■ **AIM**: Pictures do not belong in the copy; transcribe everything else in the records exactly.

■ **Rows from a 3D scene dataset**:

====

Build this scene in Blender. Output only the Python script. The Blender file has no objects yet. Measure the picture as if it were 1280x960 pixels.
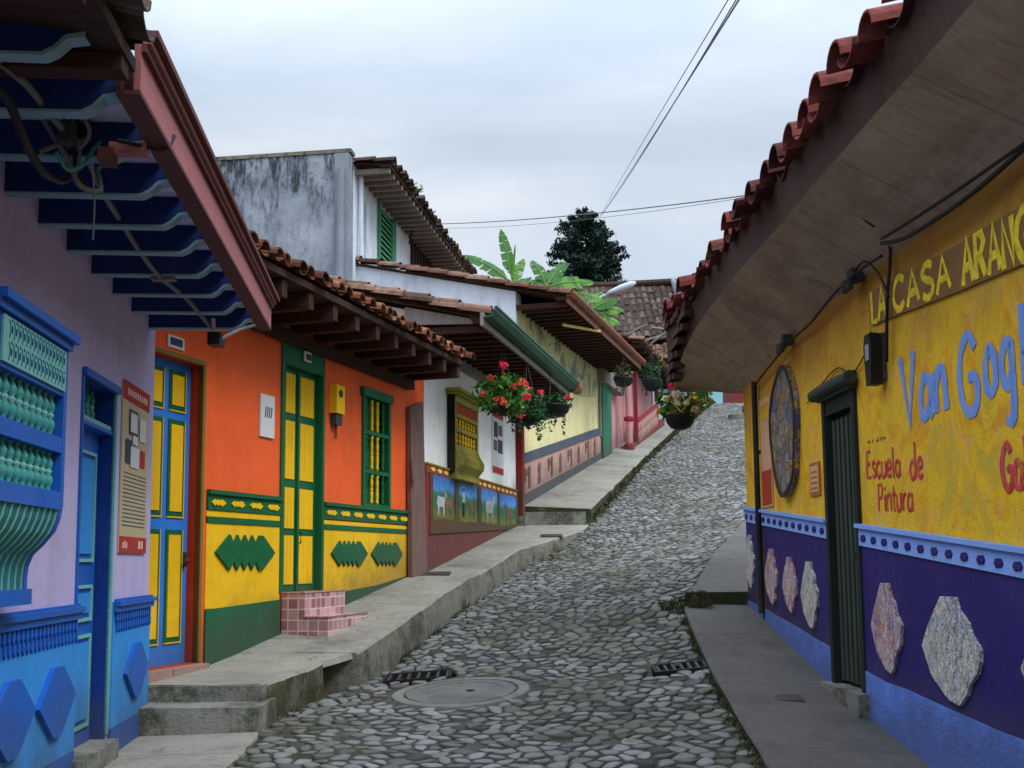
import bpy, math, random
from math import sin, cos, pi, hypot, radians, sqrt, floor
from mathutils import Vector, noise
random.seed(7)
R = random.random
U = random.uniform
scn = bpy.context.scene
COL = scn.collection

# ------------------------------------------------------------------ camera
PIT, ROLL, FL = radians(6.3), 0.0087, 1400.0
PPV = 702 - FL*math.tan(PIT)
def px(u, v, Y):
    """a point at distance Y ahead of the camera, in the direction of photograph pixel u,v"""
    a0 = (u-640)/FL; b0 = (PPV-v)/FL
    a = a0*cos(ROLL)+b0*sin(ROLL); b = -a0*sin(ROLL)+b0*cos(ROLL)
    y = cos(PIT)-b*sin(PIT); z = sin(PIT)+b*cos(PIT)
    return (a/y*Y, Y, z/y*Y)
cam = bpy.data.cameras.new('camera'); co = bpy.data.objects.new('camera', cam); COL.objects.link(co)
from mathutils import Matrix
co.matrix_world = Matrix.Rotation(pi/2+PIT, 4, 'X') @ Matrix.Rotation(-ROLL, 4, 'Z')
cam.sensor_width = 36; cam.lens = 36*FL/1280; cam.shift_y = (PPV-480)/1280
cam.clip_start = 0.05; cam.clip_end = 2000
scn.camera = co

# ------------------------------------------------------------------ materials
def H(h, gain=1.0):
    h = h.lstrip('#'); o = []
    for i in (0, 2, 4):
        x = int(h[i:i+2], 16)/255
        x = x/12.92 if x <= .04045 else ((x+.055)/1.055)**2.4
        o.append(min(.95, x*gain))
    return (*o, 1)
class NT:
    def __init__(s, name):
        s.m = bpy.data.materials.new(name); s.m.use_nodes = True; s.t = s.m.node_tree; s.n = s.t.nodes; s.l = s.t.links
        s.b = s.n['Principled BSDF']
        s.pos = s.n.new('ShaderNodeNewGeometry').outputs['Position']
    def new(s, t, **k):
        n = s.n.new(t)
        for a, b in k.items(): setattr(n, a, b)
        return n
    def inp(s, sock, v):
        if isinstance(v, bpy.types.NodeSocket): s.l.new(v, sock)
        else: sock.default_value = v
    def scale(s, v):
        n = s.new('ShaderNodeVectorMath', operation='MULTIPLY'); s.l.new(s.pos, n.inputs[0]); n.inputs[1].default_value = v; return n.outputs[0]
    def noise(s, sc, det=5, vec=None, rough=.6, dist=0):
        n = s.new('ShaderNodeTexNoise'); s.l.new(vec or s.pos, n.inputs['Vector']); n.inputs['Scale'].default_value = sc
        n.inputs['Detail'].default_value = det; n.inputs['Roughness'].default_value = rough; n.inputs['Distortion'].default_value = dist
        return n.outputs['Fac']
    def vor(s, sc, vec=None, out='Distance', feature='F1'):
        n = s.new('ShaderNodeTexVoronoi', feature=feature); s.l.new(vec or s.pos, n.inputs['Vector']); n.inputs['Scale'].default_value = sc
        return n.outputs[out]
    def ramp(s, f, stops, interp='LINEAR'):
        n = s.new('ShaderNodeValToRGB'); s.inp(n.inputs[0], f); r = n.color_ramp; r.interpolation = interp
        while len(r.elements) < len(stops): r.elements.new(.5)
        for e, (p, c) in zip(r.elements, stops): e.position = p; e.color = c if len(c) == 4 else (*c, 1)
        return n.outputs['Color']
    def bw(s, f, a, b, va=0, vb=1):
        n = s.new('ShaderNodeMapRange'); s.inp(n.inputs[0], f)
        for i, v in enumerate((a, b, va, vb)): n.inputs[i+1].default_value = v
        return n.outputs[0]
    def mix(s, f, a, b, mode='MIX'):
        n = s.new('ShaderNodeMix', data_type='RGBA', blend_type=mode)
        s.inp(n.inputs['Factor'], f); s.inp(n.inputs[6], a); s.inp(n.inputs[7], b); return n.outputs[2]
    def math(s, op, a, b=0):
        n = s.new('ShaderNodeMath', operation=op); s.inp(n.inputs[0], a); s.inp(n.inputs[1], b); return n.outputs[0]
    def bump(s, h, st=.3, dist=.02):
        n = s.new('ShaderNodeBump'); n.inputs['Strength'].default_value = st; n.inputs['Distance'].default_value = dist
        s.inp(n.inputs['Height'], h); s.l.new(n.outputs[0], s.b.inputs['Normal'])
    def fin(s, col, rough=.85, spec=.3):
        s.inp(s.b.inputs['Base Color'], col); s.inp(s.b.inputs['Roughness'], rough); s.b.inputs['Specular IOR Level'].default_value = spec
        return s.m
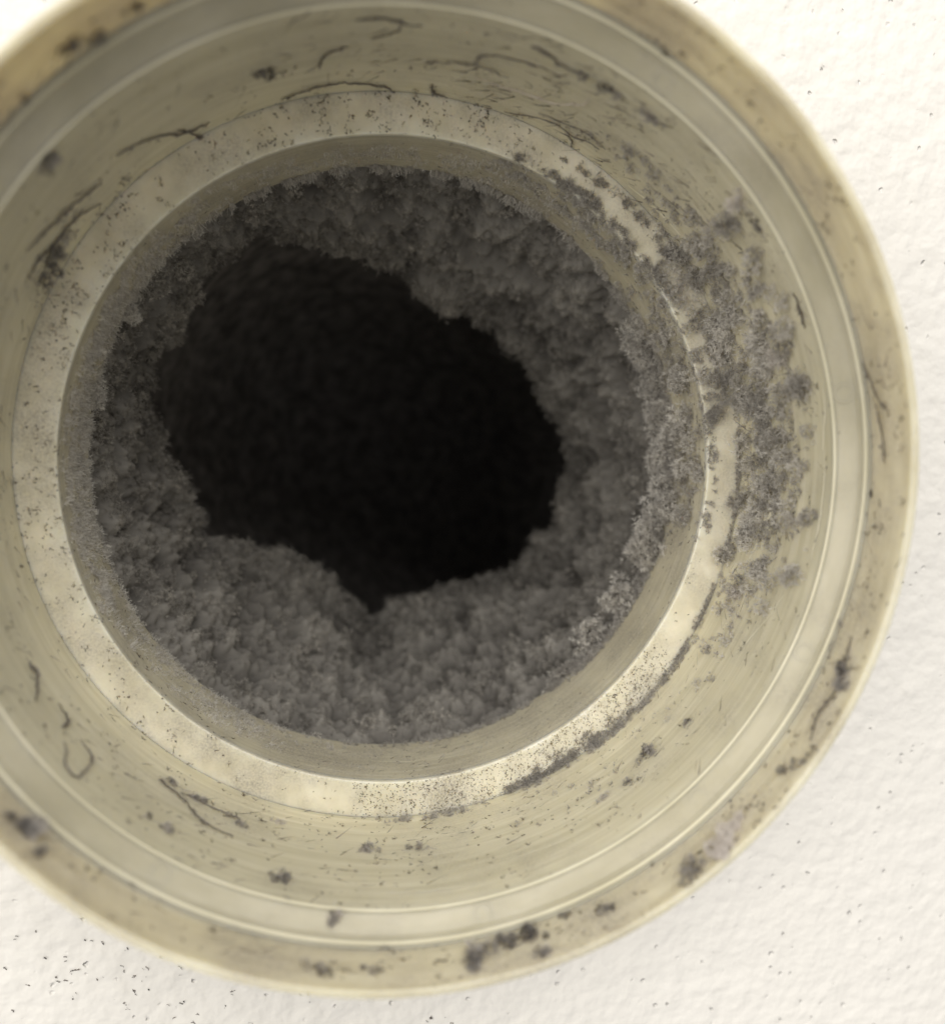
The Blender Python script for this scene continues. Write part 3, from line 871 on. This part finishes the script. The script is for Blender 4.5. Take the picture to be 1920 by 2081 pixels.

====

■ **THE COMPLETED TASK**:
Build this scene in Blender. Output only the Python script. The Blender file has no objects yet. Measure the picture as if it were 1280x960 pixels.
import bpy, math, random
from math import sin, cos, pi, hypot, radians, sqrt, floor
from mathutils import Vector, noise
random.seed(7)
R = random.random
U = random.uniform
scn = bpy.context.scene
COL = scn.collection

# ------------------------------------------------------------------ camera
PIT, ROLL, FL = radians(6.3), 0.0087, 1400.0
PPV = 702 - FL*math.tan(PIT)
def px(u, v, Y):
    """a point at distance Y ahead of the camera, in the direction of photograph pixel u,v"""
    a0 = (u-640)/FL; b0 = (PPV-v)/FL
    a = a0*cos(ROLL)+b0*sin(ROLL); b = -a0*sin(ROLL)+b0*cos(ROLL)
    y = cos(PIT)-b*sin(PIT); z = sin(PIT)+b*cos(PIT)
    return (a/y*Y, Y, z/y*Y)
cam = bpy.data.cameras.new('camera'); co = bpy.data.objects.new('camera', cam); COL.objects.link(co)
from mathutils import Matrix
co.matrix_world = Matrix.Rotation(pi/2+PIT, 4, 'X') @ Matrix.Rotation(-ROLL, 4, 'Z')
cam.sensor_width = 36; cam.lens = 36*FL/1280; cam.shift_y = (PPV-480)/1280
cam.clip_start = 0.05; cam.clip_end = 2000
scn.camera = co

# ------------------------------------------------------------------ materials
def H(h, gain=1.0):
    h = h.lstrip('#'); o = []
    for i in (0, 2, 4):
        x = int(h[i:i+2], 16)/255
        x = x/12.92 if x <= .04045 else ((x+.055)/1.055)**2.4
        o.append(min(.95, x*gain))
    return (*o, 1)
class NT:
    def __init__(s, name):
        s.m = bpy.data.materials.new(name); s.m.use_nodes = True; s.t = s.m.node_tree; s.n = s.t.nodes; s.l = s.t.links
        s.b = s.n['Principled BSDF']
        s.pos = s.n.new('ShaderNodeNewGeometry').outputs['Position']
    def new(s, t, **k):
        n = s.n.new(t)
        for a, b in k.items(): setattr(n, a, b)
        return n
    def inp(s, sock, v):
        if isinstance(v, bpy.types.NodeSocket): s.l.new(v, sock)
        else: sock.default_value = v
    def scale(s, v):
        n = s.new('ShaderNodeVectorMath', operation='MULTIPLY'); s.l.new(s.pos, n.inputs[0]); n.inputs[1].default_value = v; return n.outputs[0]
    def noise(s, sc, det=5, vec=None, rough=.6, dist=0):
        n = s.new('ShaderNodeTexNoise'); s.l.new(vec or s.pos, n.inputs['Vector']); n.inputs['Scale'].default_value = sc
        n.inputs['Detail'].default_value = det; n.inputs['Roughness'].default_value = rough; n.inputs['Distortion'].default_value = dist
        return n.outputs['Fac']
    def vor(s, sc, vec=None, out='Distance', feature='F1'):
        n = s.new('ShaderNodeTexVoronoi', feature=feature); s.l.new(vec or s.pos, n.inputs['Vector']); n.inputs['Scale'].default_value = sc
        return n.outputs[out]
    def ramp(s, f, stops, interp='LINEAR'):
        n = s.new('ShaderNodeValToRGB'); s.inp(n.inputs[0], f); r = n.color_ramp; r.interpolation = interp
        while len(r.elements) < len(stops): r.elements.new(.5)
        for e, (p, c) in zip(r.elements, stops): e.position = p; e.color = c if len(c) == 4 else (*c, 1)
        return n.outputs['Color']
    def bw(s, f, a, b, va=0, vb=1):
        n = s.new('ShaderNodeMapRange'); s.inp(n.inputs[0], f)
        for i, v in enumerate((a, b, va, vb)): n.inputs[i+1].default_value = v
        return n.outputs[0]
    def mix(s, f, a, b, mode='MIX'):
        n = s.new('ShaderNodeMix', data_type='RGBA', blend_type=mode)
        s.inp(n.inputs['Factor'], f); s.inp(n.inputs[6], a); s.inp(n.inputs[7], b); return n.outputs[2]
    def math(s, op, a, b=0):
        n = s.new('ShaderNodeMath', operation=op); s.inp(n.inputs[0], a); s.inp(n.inputs[1], b); return n.outputs[0]
    def bump(s, h, st=.3, dist=.02):
        n = s.new('ShaderNodeBump'); n.inputs['Strength'].default_value = st; n.inputs['Distance'].default_value = dist
        s.inp(n.inputs['Height'], h); s.l.new(n.outputs[0], s.b.inputs['Normal'])
    def fin(s, col, rough=.85, spec=.3):
        s.inp(s.b.inputs['Base Color'], col); s.inp(s.b.inputs['Roughness'], rough); s.b.inputs['Specular IOR Level'].default_value = spec
        return s.m
The Blender Python script for this scene continues. Write part 3, from line 871 on. This part finishes the script. The script is for Blender 4.5. Take the picture to be 1920 by 2081 pixels.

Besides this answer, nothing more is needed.